*What you need to do*.
In the records below, find the line that contains "were 2212x1659 pixels." and the line that contains "finish('wall_escutcheon', bm, 'chrome', fv)". Set down exactly those lines and every line between them, and nothing more.

*Scene script records*.
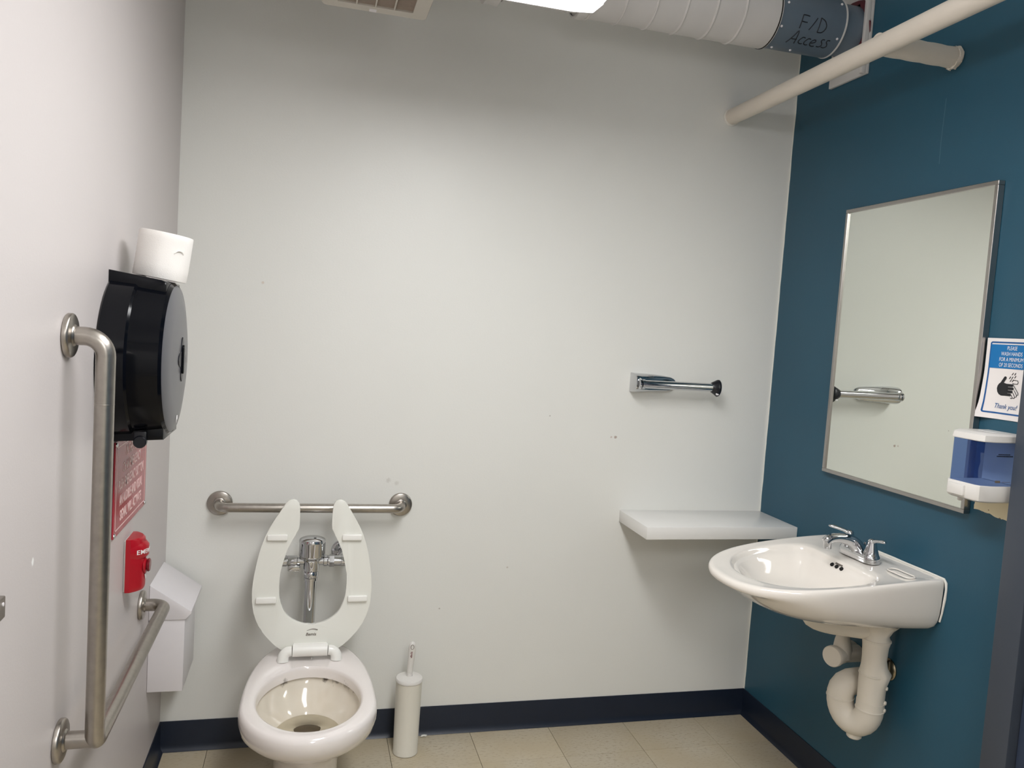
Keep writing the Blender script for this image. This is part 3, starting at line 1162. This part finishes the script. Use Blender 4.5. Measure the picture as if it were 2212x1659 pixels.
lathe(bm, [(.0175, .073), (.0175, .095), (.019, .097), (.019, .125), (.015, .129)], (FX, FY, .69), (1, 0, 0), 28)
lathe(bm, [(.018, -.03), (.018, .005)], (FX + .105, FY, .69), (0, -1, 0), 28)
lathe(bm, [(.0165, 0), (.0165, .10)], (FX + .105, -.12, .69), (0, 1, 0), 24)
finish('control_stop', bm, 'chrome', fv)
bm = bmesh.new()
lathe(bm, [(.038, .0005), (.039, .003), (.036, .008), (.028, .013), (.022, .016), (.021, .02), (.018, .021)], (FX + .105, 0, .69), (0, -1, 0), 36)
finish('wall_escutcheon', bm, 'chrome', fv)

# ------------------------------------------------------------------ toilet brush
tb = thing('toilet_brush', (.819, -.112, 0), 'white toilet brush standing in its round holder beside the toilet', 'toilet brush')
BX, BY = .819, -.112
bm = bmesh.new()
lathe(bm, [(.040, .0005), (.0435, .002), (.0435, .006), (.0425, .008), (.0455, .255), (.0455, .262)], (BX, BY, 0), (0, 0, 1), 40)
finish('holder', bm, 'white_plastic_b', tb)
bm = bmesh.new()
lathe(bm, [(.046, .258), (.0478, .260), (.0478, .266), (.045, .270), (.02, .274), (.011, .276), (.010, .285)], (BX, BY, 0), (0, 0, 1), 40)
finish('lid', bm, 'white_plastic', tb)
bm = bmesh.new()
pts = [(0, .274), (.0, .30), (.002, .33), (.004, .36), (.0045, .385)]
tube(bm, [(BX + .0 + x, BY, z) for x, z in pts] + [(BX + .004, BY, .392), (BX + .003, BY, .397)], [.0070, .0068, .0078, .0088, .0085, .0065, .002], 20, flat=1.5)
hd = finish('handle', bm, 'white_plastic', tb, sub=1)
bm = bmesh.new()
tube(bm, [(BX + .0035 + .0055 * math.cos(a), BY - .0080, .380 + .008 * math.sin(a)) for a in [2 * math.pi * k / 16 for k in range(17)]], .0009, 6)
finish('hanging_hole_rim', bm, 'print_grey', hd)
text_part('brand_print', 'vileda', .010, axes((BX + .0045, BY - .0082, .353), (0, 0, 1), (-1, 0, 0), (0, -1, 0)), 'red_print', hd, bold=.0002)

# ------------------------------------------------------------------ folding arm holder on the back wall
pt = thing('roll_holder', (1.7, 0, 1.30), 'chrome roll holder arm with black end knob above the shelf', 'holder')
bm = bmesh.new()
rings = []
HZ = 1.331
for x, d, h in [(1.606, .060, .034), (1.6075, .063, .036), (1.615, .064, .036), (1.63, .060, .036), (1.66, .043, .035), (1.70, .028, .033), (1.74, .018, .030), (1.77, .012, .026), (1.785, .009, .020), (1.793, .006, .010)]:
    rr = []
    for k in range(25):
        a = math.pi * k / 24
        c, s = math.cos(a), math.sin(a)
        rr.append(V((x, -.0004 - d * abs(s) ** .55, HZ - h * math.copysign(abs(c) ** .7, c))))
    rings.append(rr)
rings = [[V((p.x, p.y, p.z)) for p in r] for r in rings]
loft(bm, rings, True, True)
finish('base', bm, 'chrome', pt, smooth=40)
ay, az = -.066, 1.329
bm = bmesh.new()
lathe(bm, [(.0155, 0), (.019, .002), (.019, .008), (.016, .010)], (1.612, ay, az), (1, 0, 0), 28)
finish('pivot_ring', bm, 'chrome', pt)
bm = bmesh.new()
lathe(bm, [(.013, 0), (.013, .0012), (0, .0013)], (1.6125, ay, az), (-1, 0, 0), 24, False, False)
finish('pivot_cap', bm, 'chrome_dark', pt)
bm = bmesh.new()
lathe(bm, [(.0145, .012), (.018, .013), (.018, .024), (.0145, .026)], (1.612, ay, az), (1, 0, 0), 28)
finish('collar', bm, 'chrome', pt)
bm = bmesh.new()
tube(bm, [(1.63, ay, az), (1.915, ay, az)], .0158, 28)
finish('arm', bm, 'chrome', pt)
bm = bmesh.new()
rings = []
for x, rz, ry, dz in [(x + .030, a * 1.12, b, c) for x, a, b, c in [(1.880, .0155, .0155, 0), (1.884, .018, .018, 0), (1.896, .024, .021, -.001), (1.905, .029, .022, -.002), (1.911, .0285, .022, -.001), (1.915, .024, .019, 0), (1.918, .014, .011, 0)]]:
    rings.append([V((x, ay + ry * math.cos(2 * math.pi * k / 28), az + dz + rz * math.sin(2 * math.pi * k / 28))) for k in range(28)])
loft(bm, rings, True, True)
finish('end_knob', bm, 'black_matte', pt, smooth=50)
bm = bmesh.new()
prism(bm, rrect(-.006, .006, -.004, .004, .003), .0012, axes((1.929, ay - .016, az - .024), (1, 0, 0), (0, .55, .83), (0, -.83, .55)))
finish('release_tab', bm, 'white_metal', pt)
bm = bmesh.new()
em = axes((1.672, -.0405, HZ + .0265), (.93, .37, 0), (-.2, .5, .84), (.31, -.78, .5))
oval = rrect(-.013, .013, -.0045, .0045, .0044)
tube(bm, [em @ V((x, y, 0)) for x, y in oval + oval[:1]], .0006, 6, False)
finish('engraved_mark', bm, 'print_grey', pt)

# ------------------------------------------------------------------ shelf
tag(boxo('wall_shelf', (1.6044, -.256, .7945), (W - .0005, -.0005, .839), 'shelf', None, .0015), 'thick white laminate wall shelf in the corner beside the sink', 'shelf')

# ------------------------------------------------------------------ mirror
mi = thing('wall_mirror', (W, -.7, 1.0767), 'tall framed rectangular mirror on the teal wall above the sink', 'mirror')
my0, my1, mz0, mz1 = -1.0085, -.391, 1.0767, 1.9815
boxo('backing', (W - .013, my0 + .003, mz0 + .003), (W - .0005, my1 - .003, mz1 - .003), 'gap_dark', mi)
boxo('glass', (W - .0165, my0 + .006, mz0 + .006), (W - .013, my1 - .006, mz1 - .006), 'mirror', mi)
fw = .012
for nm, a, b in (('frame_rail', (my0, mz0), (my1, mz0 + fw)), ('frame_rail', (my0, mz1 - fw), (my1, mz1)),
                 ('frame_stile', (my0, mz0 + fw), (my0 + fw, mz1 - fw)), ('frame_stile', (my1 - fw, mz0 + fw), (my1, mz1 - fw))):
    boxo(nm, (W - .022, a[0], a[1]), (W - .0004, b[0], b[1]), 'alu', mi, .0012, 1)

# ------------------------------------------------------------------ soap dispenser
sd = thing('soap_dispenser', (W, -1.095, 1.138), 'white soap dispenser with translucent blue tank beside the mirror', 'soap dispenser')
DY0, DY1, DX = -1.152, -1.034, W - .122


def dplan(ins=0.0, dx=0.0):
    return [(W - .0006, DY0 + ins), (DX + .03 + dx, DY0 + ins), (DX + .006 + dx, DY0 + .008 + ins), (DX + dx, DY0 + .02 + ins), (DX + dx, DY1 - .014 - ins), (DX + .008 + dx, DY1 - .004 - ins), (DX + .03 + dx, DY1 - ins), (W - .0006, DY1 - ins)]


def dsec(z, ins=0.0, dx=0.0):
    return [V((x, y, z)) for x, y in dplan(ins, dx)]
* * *
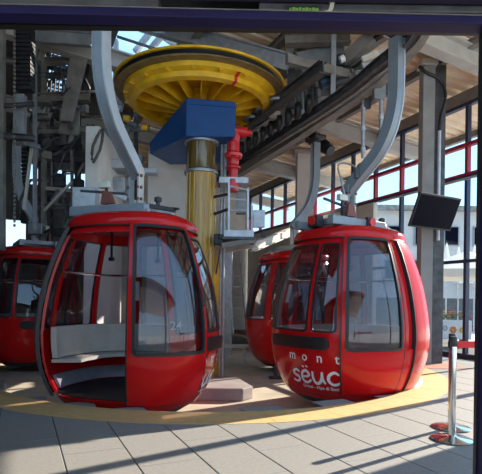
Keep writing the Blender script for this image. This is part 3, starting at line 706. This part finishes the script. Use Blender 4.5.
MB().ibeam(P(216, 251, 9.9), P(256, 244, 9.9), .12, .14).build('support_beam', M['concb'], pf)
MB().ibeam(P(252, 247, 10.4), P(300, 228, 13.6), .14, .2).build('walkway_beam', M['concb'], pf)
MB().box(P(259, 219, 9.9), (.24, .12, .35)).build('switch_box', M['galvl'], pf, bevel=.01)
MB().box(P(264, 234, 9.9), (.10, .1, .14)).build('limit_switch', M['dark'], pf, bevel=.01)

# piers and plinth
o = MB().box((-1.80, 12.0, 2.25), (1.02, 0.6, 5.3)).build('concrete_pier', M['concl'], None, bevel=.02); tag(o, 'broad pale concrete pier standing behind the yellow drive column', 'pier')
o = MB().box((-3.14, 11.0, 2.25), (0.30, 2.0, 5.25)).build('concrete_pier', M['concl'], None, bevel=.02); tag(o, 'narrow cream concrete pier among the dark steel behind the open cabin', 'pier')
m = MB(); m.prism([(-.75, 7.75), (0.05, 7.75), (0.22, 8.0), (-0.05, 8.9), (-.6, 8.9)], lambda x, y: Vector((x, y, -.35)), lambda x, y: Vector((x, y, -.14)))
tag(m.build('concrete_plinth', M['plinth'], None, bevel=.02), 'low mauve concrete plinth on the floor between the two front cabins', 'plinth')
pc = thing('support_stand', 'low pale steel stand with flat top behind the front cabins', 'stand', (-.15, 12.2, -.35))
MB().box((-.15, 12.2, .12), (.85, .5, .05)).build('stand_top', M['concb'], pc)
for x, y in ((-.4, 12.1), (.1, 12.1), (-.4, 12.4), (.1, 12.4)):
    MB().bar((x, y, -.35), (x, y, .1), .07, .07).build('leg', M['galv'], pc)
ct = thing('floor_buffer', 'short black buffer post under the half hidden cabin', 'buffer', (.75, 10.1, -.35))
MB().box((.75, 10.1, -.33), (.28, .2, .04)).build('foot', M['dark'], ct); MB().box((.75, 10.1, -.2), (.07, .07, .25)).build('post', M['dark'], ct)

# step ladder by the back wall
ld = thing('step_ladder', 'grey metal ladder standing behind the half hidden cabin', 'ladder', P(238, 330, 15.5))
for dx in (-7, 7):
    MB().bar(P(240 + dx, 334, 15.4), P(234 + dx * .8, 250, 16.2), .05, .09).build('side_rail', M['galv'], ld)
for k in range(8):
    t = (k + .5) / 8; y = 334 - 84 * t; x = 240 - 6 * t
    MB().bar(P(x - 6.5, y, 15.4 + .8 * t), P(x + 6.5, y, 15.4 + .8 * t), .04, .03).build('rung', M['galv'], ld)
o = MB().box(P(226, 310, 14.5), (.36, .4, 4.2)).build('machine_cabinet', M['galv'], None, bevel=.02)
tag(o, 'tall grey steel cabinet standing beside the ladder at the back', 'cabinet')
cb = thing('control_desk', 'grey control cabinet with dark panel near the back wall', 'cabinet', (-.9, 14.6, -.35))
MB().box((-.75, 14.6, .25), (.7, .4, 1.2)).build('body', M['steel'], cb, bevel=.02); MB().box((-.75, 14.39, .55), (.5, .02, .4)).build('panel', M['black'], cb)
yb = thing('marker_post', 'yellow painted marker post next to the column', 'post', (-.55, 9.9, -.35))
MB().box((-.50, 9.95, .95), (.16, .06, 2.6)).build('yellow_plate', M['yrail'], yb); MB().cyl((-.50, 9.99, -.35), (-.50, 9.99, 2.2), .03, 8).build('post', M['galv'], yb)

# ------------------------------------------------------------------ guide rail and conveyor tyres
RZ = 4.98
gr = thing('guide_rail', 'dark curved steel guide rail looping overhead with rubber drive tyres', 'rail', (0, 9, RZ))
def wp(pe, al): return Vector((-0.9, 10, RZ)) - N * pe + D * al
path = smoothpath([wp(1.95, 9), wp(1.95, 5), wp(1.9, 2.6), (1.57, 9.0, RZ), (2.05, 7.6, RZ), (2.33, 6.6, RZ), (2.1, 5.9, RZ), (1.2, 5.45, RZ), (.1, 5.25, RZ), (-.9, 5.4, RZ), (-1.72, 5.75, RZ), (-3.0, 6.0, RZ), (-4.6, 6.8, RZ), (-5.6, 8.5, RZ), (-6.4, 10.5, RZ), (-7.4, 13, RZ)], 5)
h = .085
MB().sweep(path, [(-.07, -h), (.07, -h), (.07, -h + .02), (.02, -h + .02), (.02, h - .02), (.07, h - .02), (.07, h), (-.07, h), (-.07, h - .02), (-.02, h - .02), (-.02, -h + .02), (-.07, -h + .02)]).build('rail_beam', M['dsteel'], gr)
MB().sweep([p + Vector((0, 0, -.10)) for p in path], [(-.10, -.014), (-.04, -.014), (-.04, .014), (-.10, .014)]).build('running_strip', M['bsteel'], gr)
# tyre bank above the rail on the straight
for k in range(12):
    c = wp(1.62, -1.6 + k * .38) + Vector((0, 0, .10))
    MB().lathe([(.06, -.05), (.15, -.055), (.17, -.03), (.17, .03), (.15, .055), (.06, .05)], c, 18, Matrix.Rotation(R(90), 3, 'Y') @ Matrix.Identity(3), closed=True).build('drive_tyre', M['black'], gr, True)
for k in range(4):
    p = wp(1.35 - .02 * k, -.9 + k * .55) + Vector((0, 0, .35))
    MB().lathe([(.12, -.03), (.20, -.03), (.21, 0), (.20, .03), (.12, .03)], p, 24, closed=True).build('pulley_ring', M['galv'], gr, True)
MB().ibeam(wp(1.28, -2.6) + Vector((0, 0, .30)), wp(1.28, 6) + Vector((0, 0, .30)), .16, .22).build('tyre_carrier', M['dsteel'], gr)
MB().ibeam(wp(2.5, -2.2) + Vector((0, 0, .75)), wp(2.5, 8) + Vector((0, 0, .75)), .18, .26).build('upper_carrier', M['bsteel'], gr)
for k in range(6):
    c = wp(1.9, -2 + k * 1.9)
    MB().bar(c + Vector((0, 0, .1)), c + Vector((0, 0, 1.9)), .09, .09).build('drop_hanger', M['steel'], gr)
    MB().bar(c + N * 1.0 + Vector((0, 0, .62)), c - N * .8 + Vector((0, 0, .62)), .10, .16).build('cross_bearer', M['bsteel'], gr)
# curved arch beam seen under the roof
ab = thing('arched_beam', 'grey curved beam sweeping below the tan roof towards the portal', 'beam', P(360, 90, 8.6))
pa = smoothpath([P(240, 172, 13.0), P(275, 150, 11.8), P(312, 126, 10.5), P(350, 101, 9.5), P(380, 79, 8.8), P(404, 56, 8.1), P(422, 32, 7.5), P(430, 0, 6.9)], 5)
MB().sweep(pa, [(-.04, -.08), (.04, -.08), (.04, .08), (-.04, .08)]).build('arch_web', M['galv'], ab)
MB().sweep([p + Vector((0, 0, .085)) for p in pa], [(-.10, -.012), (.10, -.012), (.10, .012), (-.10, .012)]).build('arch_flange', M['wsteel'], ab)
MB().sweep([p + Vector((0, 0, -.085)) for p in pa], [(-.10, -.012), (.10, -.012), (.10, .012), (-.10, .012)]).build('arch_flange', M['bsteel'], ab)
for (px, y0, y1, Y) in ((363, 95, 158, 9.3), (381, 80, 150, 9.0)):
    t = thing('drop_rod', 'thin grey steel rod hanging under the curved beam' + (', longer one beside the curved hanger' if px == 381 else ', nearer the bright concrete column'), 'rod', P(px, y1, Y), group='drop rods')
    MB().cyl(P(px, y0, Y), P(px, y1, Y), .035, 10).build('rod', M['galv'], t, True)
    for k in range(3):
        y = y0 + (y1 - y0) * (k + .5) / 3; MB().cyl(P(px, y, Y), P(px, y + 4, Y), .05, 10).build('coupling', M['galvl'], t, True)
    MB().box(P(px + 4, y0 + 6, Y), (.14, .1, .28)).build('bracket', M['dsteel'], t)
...
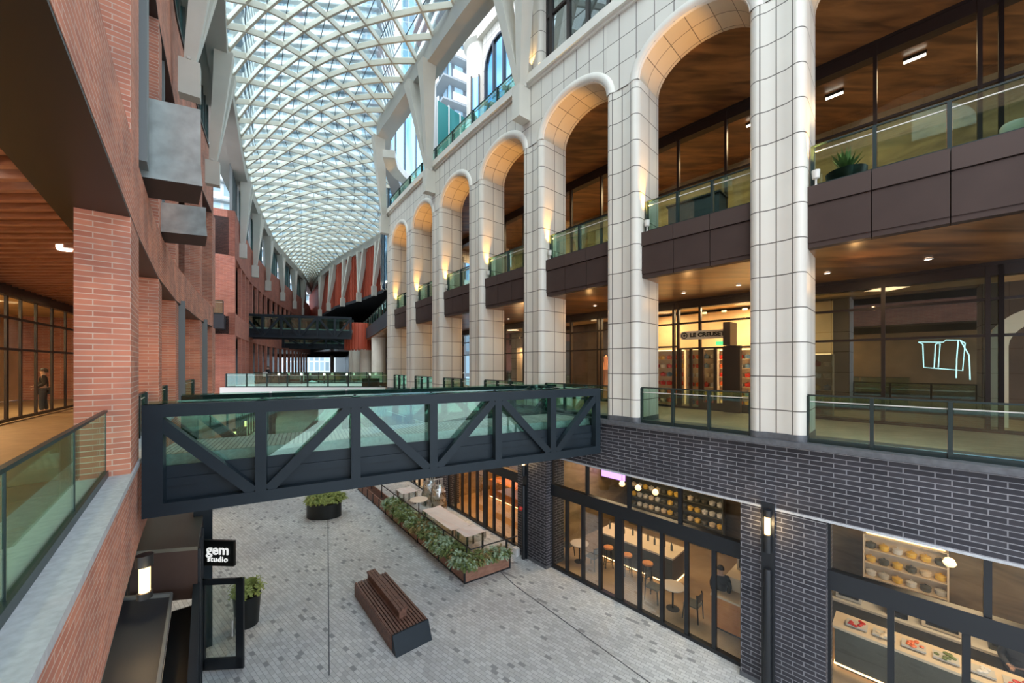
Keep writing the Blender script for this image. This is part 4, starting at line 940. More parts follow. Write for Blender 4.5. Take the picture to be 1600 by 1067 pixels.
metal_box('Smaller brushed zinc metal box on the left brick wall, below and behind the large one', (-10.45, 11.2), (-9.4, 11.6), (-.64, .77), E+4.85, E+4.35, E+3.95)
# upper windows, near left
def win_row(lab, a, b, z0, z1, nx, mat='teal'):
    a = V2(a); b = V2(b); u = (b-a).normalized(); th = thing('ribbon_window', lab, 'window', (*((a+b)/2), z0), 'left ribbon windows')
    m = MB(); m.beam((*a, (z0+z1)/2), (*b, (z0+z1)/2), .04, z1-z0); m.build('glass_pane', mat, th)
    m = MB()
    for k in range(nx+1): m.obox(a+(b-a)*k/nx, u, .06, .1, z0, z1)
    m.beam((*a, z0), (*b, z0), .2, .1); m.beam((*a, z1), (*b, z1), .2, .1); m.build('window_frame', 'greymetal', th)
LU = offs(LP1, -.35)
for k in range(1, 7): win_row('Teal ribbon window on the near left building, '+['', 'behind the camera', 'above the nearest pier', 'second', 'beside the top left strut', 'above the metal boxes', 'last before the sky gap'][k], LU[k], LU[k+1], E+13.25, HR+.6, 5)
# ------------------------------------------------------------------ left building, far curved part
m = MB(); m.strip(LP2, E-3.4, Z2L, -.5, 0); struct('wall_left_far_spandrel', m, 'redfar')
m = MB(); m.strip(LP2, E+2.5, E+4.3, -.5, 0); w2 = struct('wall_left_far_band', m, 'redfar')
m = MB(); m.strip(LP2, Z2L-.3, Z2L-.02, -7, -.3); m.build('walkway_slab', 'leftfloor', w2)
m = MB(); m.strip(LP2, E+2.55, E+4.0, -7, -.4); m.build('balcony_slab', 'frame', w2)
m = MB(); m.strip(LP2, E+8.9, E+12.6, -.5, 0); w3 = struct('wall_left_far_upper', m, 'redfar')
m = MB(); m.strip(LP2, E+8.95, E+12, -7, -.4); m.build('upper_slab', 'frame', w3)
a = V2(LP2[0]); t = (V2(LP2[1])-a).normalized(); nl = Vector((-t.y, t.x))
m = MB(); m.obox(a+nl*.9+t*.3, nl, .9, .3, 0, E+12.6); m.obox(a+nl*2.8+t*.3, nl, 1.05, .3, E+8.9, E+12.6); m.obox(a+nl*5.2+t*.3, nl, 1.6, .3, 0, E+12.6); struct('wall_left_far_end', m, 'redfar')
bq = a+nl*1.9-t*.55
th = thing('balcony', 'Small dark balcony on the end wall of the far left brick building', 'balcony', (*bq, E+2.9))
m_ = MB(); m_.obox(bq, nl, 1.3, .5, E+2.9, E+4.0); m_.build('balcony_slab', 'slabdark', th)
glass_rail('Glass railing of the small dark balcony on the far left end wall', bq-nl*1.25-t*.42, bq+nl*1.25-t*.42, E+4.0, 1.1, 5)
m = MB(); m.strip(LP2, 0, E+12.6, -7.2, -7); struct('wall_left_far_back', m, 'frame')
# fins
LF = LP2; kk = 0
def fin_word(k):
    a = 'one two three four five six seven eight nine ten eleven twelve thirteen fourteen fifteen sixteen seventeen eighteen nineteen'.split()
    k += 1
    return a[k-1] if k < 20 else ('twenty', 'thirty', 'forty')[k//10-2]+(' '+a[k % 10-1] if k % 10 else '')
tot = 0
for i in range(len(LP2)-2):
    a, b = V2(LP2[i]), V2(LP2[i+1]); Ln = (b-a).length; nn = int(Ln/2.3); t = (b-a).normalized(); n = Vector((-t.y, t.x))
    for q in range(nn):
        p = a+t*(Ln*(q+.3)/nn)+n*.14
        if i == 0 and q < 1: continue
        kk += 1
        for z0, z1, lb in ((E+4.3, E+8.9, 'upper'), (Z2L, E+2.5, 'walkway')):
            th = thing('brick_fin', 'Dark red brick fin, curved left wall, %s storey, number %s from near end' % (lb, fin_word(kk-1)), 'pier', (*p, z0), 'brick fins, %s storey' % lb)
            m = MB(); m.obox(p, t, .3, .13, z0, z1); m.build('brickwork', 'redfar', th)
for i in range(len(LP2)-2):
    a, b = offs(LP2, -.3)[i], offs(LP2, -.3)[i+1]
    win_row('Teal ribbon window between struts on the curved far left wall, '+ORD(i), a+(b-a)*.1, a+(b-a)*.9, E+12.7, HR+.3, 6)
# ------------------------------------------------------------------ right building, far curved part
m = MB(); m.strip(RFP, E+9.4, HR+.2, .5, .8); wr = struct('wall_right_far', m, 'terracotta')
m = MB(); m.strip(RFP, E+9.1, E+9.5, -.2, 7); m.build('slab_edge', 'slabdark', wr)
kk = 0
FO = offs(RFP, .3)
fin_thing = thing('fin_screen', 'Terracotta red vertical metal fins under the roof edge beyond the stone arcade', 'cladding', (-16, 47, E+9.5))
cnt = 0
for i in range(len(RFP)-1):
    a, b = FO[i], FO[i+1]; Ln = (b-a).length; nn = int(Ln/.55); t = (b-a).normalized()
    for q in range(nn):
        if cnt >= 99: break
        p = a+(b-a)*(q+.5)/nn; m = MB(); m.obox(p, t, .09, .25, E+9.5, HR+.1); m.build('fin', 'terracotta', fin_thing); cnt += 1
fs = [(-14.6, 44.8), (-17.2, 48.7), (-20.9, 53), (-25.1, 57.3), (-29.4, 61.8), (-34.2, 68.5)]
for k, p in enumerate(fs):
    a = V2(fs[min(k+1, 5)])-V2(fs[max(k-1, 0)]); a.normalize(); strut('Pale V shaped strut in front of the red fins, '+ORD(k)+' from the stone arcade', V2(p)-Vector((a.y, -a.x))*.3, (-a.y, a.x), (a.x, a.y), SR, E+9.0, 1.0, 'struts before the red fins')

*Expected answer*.
Keep writing the Blender script for this image. This is part 3, starting at line 1162. This part finishes the script. Use Blender 4.5. Measure the picture as if it were 2212x1659 pixels.
lathe(bm, [(.0175, .073), (.0175, .095), (.019, .097), (.019, .125), (.015, .129)], (FX, FY, .69), (1, 0, 0), 28)
lathe(bm, [(.018, -.03), (.018, .005)], (FX + .105, FY, .69), (0, -1, 0), 28)
lathe(bm, [(.0165, 0), (.0165, .10)], (FX + .105, -.12, .69), (0, 1, 0), 24)
finish('control_stop', bm, 'chrome', fv)
bm = bmesh.new()
lathe(bm, [(.038, .0005), (.039, .003), (.036, .008), (.028, .013), (.022, .016), (.021, .02), (.018, .021)], (FX + .105, 0, .69), (0, -1, 0), 36)
finish('wall_escutcheon', bm, 'chrome', fv)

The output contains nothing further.